Sather biography out in English

The biography of one of Norway’s most successful immigrants, who helped found the University of California at Berkeley, is making its US debut in English this spring. Peder Sæther, who changed his name to “Sather,”  is the man behind Berkeley’s famed Sather Gate and the university’s Campanile.

Peder Sæther, a poor immigrant from Norway, went on to build a fortune in banking in San Francisco and help found the University of California at Berkeley. Now is story is out in English. PHOTO: University of California Press
Peder Sæther, a poor immigrant from Norway, went on to build a fortune in banking in San Francisco and help found the University of California at Berkeley. Now is story is out in English. PHOTO: University of California Press

Norwegian author Karin Sveen first published her biography of Sather in Norwegian under the title Mannen i Montgomery Street, referring to the young man from a farm in Hedmark who made a fortune in the heart of San Francisco’s Financial District. Now the biography has been published by the University of California Press and Sveen is in the midst of a promotional tour that news bureau NTB reported will take her to Minneapolis, New York, Houstn and Washington.

She’s due to speak at the Commonwealth Club in San Francisco on April 3 to spread the story of Sather, billed by the club as “a monumental tribute to everything good and great about both Norway and the United States.”

The University of California Press bills the book as a ” beautifully crafted biography” based on Sveen’s “dedicated search for scraps of information” about Sather.

He was born in 1810 at Nordstun Nedre Sæter in Odalen, Hedmark County. A “sæter” is a mountain farm often used for grazing and production dairy products during the summer. Both of Sather’s parents died before he was 11 years old, and he supported himself through fishing and, later, working in a bank in Oslo when the city was still called Christiania.

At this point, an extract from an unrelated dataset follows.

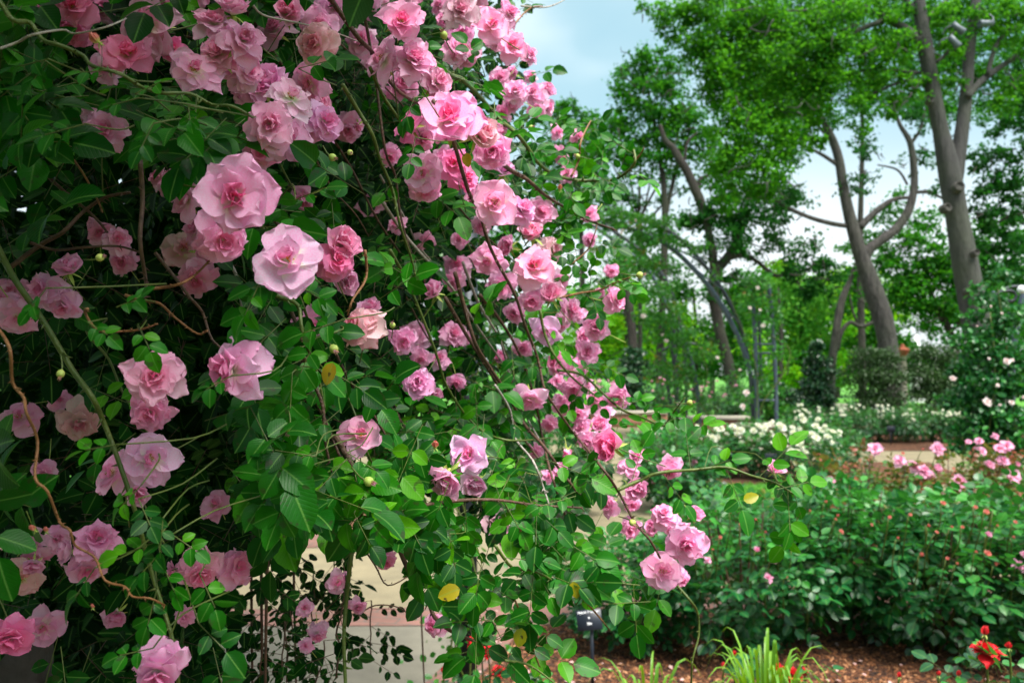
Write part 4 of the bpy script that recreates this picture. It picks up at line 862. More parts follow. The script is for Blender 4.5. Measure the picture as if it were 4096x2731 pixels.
SHADE = tree('shade_tree', 'tall tree with thick smooth grey trunk forking into two limbs', 'tree', 3985, 15.5,
     [[(3960, 1560, 160), (3930, 1400, 150), (3905, 1290, 140), (3860, 1050, 125), (3825, 850, 116), (3803, 720, 114), (3782, 610, 96), (3762, 520, 84), (3735, 380, 78), (3700, 180, 74), (3680, 40, 66), (3665, -150, 50)],
      [(3815, 800, 60), (3822, 690, 84), (3848, 520, 74), (3868, 340, 62), (3880, 180, 56), (3905, 0, 50), (3925, -150, 40)],
      [(3700, 190, 50), (3640, 130, 46), (3560, 80, 42), (3480, 45, 36), (3400, 0, 30), (3300, -30, 22)],
      [(3530, 85, 30), (3440, 120, 26), (3350, 175, 24), (3260, 215, 18), (3160, 250, 14), (3080, 310, 10)],
      [(3380, -10, 20), (3240, 40, 16), (3130, 50, 12), (3000, 110, 9)], [(3420, 50, 18), (3280, 60, 14), (3150, 120, 10), (3050, 180, 7)],
      [(3870, 390, 40), (3920, 330, 36), (4000, 270, 32), (4110, 200, 28)], [(3950, 300, 26), (3985, 180, 24), (4040, 120, 22), (4120, 60, 18)],
      [(3735, 250, 30), (3700, 290, 16), (3600, 285, 18), (3480, 280, 14), (3400, 300, 9)], [(3700, 320, 18), (3600, 330, 15), (3480, 380, 12), (3400, 410, 8)], [(3690, 60, 34), (3640, 20, 30), (3600, -40, 24)],
      [(3745, 250, 18), (3790, 210, 16), (3800, 160, 12)], [(3705, 100, 20), (3740, 40, 18), (3790, 0, 14)]],
     [(2590, 30, 60, 35, .5), (2690, 50, 90, 60), (2820, 40, 130, 80), (2700, 130, 60, 50, .6), (2800, 170, 110, 80), (2960, 120, 140, 100), (2860, 290, 120, 90), (3050, 260, 150, 110), (2950, 400, 130, 90), (3100, 420, 140, 110, 1, 1), (3000, 540, 150, 100), (3130, 560, 100, 90, .8), (2960, 660, 120, 90), (3060, 700, 90, 90),
      (3050, 30, 130, 80, .8), (3200, 100, 130, 100, .8), (3230, 260, 120, 100, .8), (3350, 60, 120, 70, .7), (3390, 200, 110, 90, .9), (3330, 330, 110, 70, .8), (3500, 190, 100, 80, .9), (3560, 60, 100, 70, .8), (3620, 180, 70, 70, .9), (3440, 420, 90, 50, .5), (3600, 400, 80, 60, .5),
      (3790, 70, 70, 70, .9), (3800, 180, 60, 70, .9), (3810, 330, 50, 60, .7), (3960, 60, 90, 60, 1.1), (4050, 160, 80, 70, .7), (4080, 40, 60, 60, 1.), (4000, 400, 80, 60, .5), (4090, 330, 60, 60, .7), (3270, 440, 90, 70, .8), (3500, 320, 90, 60, .8), (3640, 330, 60, 60, .7), (3430, 520, 60, 40, .5), (3240, 560, 70, 50, .7), (3300, 170, 100, 80, .8), (2900, 780, 90, 60, .8)], 'bark1', 'crown1', .09, 1.3, TG, thick=1.2, dd=.05, droop=.5)
for x, y, w_ in [(3838, 745, 40), (3790, 830, 34), (3722, 400, 22), (3905, 1010, 26), (3880, 1160, 24)]:
    b = Buf(); c = at(x, y, 15.5-.30); r_ = w_*.5*15.5/F; b.lathe([(0, 0), (r_*.55, -.012), (r_*.7, .01), (r_*.95, .03), (r_*1.1, 0), (r_*1.15, -.12)], (0, 0, 0), M['bark2'], 14)
    o = b.obj('knot', None); o.parent = SHADE; o.location = Vector(c)-SHADE.location; o.rotation_euler = (rad(80), 0, R.normal(0, .2))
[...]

Like so many other poor Norwegians in the 1800s, he emigrated to the US as among the earliest, in 1832. He found work at Drexel & Co in Philadelphia, became life-long friends with legendary financier Anthony J Drexel and headed west to San Francisco during the Gold Rush to help set up the banking house of Drexel, Sather & Church. It later became part of the Bank of California.

Sather made a lot of money along the way and also engaged himself in social causes including public education and employment for freed slaves after the Civil War. He supported Abraham Lincoln and Sveen’s book contains anecdotes of his contemporaries like Mark Twain, Walt Whitman and Norwegian violinist Ole Bull.

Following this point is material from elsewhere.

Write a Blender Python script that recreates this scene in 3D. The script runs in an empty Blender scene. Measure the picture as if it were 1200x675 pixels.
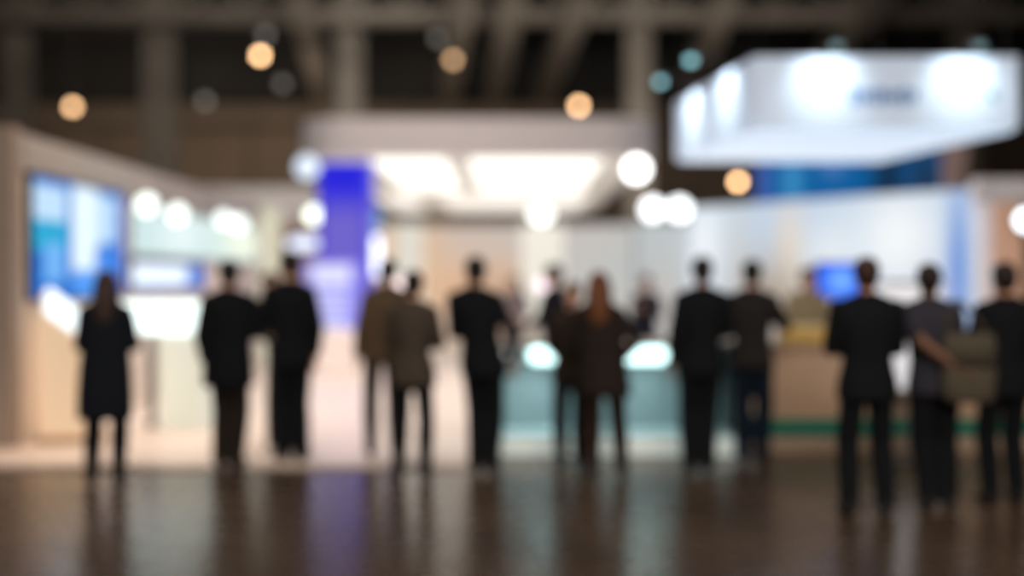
import bpy, bmesh, math, random
from mathutils import Vector, Matrix
random.seed(4)
C = bpy.context.scene.collection
F = 1333.0; CX = 600.0; HY = 328.0; EYE = 1.62

def P(x, y, D):            # a pixel read from the photograph, at a known distance, as a place in the hall
    return Vector(((x-CX)/F*D, D, EYE+(HY-y)/F*D))
def PX(x, D): return (x-CX)/F*D
def PZ(y, D): return EYE+(HY-y)/F*D

# ------------------------------------------------------------------ colours and materials
def lin(c):
    return tuple((v/255/12.92 if v/255 <= .04045 else ((v/255+.055)/1.055)**2.4) for v in c)
MATS = {}
def pbr(name, rgb, rough=.6, noise=.12, scale=8., metal=0., spec=.4, bump=0., emit=None, es=0.):
    if name in MATS: return MATS[name]
    m = bpy.data.materials.new(name); m.use_nodes = True
    nt = m.node_tree; b = nt.nodes['Principled BSDF']
    c = lin(rgb)
    tc = nt.nodes.new('ShaderNodeTexCoord'); n = nt.nodes.new('ShaderNodeTexNoise')
    n.inputs['Scale'].default_value = scale; n.inputs['Detail'].default_value = 5
    nt.links.new(tc.outputs['Object'], n.inputs['Vector'])
    r = nt.nodes.new('ShaderNodeValToRGB')
    r.color_ramp.elements[0].position = .3; r.color_ramp.elements[1].position = .7
    r.color_ramp.elements[0].color = (*[v*(1-noise) for v in c], 1)
    r.color_ramp.elements[1].color = (*[min(1, v*(1+noise)) for v in c], 1)
    nt.links.new(n.outputs['Fac'], r.inputs['Fac'])
    nt.links.new(r.outputs['Color'], b.inputs['Base Color'])
    b.inputs['Roughness'].default_value = rough; b.inputs['Metallic'].default_value = metal
    b.inputs['Specular IOR Level'].default_value = spec
    if bump:
        bp = nt.nodes.new('ShaderNodeBump'); bp.inputs['Strength'].default_value = bump; bp.inputs['Distance'].default_value = .01
        nt.links.new(n.outputs['Fac'], bp.inputs['Height']); nt.links.new(bp.outputs['Normal'], b.inputs['Normal'])
    if emit:
        b.inputs['Emission Color'].default_value = (*lin(emit), 1); b.inputs['Emission Strength'].default_value = es
    MATS[name] = m
    return m
def glow(name, rgb, s):
    if name in MATS: return MATS[name]
    m = bpy.data.materials.new(name); m.use_nodes = True
    nt = m.node_tree; b = nt.nodes['Principled BSDF']
    b.inputs['Base Color'].default_value = (.3, .3, .3, 1)
    b.inputs['Emission Color'].default_value = (*lin(rgb), 1); b.inputs['Emission Strength'].default_value = s
    MATS[name] = m
    return m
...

He had five children but only one son survived him when Sather died in 1886. That son later died during World War I, and his widow Jane Sather donated the money to build Sather Gate and Sather Tower, better known as the Campanile, at Berkeley, which her husband has helped found as the College of California. The Sather Center opened three years ago at UC Berkeley, where Norway’s Crown Prince Haakon studied in the 1990s.

The new English-language version of the book is entitled “The Immigrant and the University” and was published last month. The earlier Norwegian biography appeared in 2011.